PPDS Launches AI-Ready Philips Signage 5000 Series with Integrated NPU, Debuting at ISE 2026
January 28, 2026 by guest author, John Berkovich
PPDS has unveiled its most powerful and intelligent professsional display line to date: the Philips Signage 5000 Series (D-Line), an AI-ready family of displays featuring an integrated neural processing unit (NPU) capable of 6 trillion operations per second and designed for 24/7 commercial use.
Set to make its first public appearance at the Philips booth (3N500) in Barcelona, the new 5000 Series builds on the widely deployed Philips Signage 4650 line, bringing higher processing performance, updated connectivity, and improved brightness for applications across retail, transportation, corporate, education, and public venues.
At the core of the platform is an octa-core Android 14 professional SoC with a built-in 6 TOPS (Tera Operations Per Second or Trillion Operations Per Second) NPU, enabling AI workloads to run directly on the display without burdening the main CPU or GPU. PPDS said the architecture is designed to support emerging AI-driven use cases while maintaining smooth playback and system stability for conventional signage.
The portrait- or landscape-mountable displays will be available in sizes ranging from 32 to 98 inches, delivering up to 600 nits of brightness.

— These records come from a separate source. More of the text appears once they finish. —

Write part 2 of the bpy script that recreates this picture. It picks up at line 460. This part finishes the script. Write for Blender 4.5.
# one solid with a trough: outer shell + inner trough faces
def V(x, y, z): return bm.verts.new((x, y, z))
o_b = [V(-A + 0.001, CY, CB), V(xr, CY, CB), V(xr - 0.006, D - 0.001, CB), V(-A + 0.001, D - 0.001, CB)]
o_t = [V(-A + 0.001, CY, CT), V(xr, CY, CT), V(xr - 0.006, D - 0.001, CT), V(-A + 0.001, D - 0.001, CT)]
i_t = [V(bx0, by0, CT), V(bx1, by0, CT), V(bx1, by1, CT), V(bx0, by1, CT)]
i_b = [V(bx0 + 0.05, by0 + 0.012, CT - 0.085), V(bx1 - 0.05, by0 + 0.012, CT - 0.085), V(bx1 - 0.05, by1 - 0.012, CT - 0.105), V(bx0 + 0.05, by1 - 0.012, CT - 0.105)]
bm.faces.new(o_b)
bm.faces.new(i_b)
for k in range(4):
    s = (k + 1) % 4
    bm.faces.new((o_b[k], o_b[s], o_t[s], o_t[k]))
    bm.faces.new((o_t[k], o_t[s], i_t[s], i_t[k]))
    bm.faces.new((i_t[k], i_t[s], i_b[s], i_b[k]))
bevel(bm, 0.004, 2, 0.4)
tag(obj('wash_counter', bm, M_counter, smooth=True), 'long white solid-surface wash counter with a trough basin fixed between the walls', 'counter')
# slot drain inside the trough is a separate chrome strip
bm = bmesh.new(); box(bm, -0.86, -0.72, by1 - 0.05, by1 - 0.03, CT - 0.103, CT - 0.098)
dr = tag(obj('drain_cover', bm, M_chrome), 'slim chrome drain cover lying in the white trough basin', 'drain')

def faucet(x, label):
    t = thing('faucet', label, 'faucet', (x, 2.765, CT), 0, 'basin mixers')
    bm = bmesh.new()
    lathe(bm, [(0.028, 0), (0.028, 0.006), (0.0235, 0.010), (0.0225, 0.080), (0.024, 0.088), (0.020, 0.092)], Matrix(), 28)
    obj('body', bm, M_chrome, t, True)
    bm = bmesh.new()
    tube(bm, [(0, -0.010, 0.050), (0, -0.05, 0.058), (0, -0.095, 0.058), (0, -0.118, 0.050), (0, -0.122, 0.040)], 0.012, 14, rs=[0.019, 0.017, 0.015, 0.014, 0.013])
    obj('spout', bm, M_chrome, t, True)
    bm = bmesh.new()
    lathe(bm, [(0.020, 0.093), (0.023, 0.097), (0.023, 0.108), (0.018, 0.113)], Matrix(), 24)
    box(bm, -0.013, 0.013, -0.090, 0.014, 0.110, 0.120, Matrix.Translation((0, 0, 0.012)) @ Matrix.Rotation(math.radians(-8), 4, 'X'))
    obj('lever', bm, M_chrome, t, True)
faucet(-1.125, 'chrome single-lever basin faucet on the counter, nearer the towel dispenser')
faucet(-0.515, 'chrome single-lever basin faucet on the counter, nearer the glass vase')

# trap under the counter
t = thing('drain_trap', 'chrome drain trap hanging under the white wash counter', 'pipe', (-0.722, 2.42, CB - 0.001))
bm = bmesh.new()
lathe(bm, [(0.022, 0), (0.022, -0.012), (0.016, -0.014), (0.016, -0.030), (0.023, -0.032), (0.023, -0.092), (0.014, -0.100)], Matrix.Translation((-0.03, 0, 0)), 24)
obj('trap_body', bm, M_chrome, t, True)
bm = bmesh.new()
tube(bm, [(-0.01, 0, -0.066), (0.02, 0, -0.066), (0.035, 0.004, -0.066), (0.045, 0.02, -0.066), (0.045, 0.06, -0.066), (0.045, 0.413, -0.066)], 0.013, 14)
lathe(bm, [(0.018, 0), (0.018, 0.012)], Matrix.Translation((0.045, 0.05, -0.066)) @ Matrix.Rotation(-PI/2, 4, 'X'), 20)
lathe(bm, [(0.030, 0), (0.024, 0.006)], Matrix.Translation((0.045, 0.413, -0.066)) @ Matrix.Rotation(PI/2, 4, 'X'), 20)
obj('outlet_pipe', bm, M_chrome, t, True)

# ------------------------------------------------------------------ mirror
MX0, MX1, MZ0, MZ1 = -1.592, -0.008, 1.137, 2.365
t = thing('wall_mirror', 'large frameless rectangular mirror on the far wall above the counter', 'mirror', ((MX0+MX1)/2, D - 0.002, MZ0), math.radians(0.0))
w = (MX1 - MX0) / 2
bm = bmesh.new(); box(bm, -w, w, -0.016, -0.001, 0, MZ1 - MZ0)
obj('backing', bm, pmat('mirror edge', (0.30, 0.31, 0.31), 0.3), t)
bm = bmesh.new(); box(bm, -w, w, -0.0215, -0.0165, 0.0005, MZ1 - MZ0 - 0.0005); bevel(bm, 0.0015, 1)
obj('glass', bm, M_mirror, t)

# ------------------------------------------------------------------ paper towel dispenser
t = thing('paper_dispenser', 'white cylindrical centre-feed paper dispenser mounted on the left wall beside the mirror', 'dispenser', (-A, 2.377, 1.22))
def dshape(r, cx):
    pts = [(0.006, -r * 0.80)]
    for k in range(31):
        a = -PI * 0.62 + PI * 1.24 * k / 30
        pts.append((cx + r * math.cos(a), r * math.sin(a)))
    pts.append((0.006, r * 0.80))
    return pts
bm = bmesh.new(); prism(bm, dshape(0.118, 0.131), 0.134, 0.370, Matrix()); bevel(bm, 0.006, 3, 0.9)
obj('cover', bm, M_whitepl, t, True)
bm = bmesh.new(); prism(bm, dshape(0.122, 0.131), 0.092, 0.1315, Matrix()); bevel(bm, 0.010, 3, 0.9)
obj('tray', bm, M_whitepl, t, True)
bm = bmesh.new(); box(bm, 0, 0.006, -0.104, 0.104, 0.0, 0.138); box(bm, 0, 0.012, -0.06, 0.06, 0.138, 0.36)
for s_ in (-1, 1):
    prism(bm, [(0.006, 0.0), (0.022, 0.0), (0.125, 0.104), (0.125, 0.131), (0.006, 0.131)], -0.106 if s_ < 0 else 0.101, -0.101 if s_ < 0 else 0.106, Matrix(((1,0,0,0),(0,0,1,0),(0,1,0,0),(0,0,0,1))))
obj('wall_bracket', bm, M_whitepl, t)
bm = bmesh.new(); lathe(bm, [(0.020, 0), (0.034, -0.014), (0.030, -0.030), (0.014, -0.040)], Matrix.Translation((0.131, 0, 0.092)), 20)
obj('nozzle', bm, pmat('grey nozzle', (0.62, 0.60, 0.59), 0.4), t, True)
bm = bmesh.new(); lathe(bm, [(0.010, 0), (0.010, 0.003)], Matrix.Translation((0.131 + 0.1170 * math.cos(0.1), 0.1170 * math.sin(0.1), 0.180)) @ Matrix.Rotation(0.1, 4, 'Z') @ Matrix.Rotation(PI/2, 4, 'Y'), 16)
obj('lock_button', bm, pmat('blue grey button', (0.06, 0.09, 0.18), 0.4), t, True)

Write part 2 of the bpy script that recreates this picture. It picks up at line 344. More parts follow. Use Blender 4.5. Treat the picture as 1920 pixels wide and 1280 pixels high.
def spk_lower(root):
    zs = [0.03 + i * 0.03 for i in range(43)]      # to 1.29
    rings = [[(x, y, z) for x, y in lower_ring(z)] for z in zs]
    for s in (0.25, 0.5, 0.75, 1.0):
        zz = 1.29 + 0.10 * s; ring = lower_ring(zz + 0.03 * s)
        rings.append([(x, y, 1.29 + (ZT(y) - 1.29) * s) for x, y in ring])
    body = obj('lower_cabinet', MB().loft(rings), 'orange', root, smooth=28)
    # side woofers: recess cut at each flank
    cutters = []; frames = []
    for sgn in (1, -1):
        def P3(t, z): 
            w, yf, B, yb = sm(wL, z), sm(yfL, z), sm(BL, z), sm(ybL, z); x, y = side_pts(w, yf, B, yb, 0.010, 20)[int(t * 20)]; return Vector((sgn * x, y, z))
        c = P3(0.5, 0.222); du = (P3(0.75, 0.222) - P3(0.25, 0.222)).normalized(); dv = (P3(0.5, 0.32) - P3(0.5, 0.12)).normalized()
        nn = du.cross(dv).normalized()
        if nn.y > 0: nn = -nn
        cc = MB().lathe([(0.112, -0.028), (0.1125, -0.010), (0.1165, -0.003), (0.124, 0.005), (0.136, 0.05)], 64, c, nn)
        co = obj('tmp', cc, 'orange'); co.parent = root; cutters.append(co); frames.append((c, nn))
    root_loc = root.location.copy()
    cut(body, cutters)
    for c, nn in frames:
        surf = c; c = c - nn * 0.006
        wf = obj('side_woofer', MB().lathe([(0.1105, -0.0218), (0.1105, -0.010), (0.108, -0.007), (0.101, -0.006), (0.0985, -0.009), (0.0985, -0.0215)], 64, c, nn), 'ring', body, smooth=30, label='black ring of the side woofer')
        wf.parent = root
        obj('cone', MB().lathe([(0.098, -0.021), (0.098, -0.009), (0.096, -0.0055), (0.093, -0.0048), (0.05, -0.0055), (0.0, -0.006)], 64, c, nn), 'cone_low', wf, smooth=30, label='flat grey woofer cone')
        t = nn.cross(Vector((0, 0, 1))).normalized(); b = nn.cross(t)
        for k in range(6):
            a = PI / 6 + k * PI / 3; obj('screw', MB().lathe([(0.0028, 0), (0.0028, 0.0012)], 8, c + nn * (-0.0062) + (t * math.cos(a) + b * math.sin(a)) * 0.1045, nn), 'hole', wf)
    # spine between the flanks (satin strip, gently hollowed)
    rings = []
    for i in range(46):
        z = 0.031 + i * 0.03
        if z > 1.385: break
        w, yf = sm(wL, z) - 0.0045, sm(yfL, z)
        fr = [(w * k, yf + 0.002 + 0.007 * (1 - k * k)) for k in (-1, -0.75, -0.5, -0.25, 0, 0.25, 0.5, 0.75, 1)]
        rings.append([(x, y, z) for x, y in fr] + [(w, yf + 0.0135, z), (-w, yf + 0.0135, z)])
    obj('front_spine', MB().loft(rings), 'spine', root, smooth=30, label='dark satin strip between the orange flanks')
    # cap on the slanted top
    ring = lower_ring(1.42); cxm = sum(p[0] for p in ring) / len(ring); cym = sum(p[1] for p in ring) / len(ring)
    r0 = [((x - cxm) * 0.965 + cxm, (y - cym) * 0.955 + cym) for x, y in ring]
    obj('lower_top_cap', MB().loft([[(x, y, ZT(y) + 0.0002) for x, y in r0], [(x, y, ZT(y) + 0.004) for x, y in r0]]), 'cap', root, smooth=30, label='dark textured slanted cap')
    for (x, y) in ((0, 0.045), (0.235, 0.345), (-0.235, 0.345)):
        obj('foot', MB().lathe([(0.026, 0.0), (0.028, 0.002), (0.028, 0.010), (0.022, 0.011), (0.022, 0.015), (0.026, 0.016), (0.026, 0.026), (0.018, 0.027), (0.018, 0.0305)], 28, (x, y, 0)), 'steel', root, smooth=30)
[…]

Built for continuous operation, the series includes Failover technology that automatically switches to a backup source if the primary fails, a feature designed for mission-critical environments such as airports and transit hubs.
- The redesigned Philips Signage 5000 Series delivers advanced UHD image quality with higher processing performance
The 5000 Series runs on an upgraded Android 14 platform with integrated HTML5 and a Chromium-based browser, allowing content and applications to be installed directly on the display without an external media player. The line is also compatible with PPDS’ Philips Wave cloud ecosystem for remote monitoring, firmware updates, playlist management, and power scheduling. Connectivity options include LAN, Wi-Fi, optional 4G, HDMI, Displayport, USB-C, and RS-232.
PPDS is highlighting sustainability gains, citing reduced power consumption compared to the previous D-Line generation and a modular design that allows key components to be replaced, extending product life and reducing electronic waste.
In practice, the sustainability narrative in professional displays is increasingly being defined less by absolute wattage reduction and more by performance per watt and lifecycle efficiency. As vendors push higher brightness, larger screen sizes, and now on-device AI processing, the focus is shifting to delivering significantly more compute and visual capability within similar power budgets, while extending product lifetimes and reducing the need for external hardware.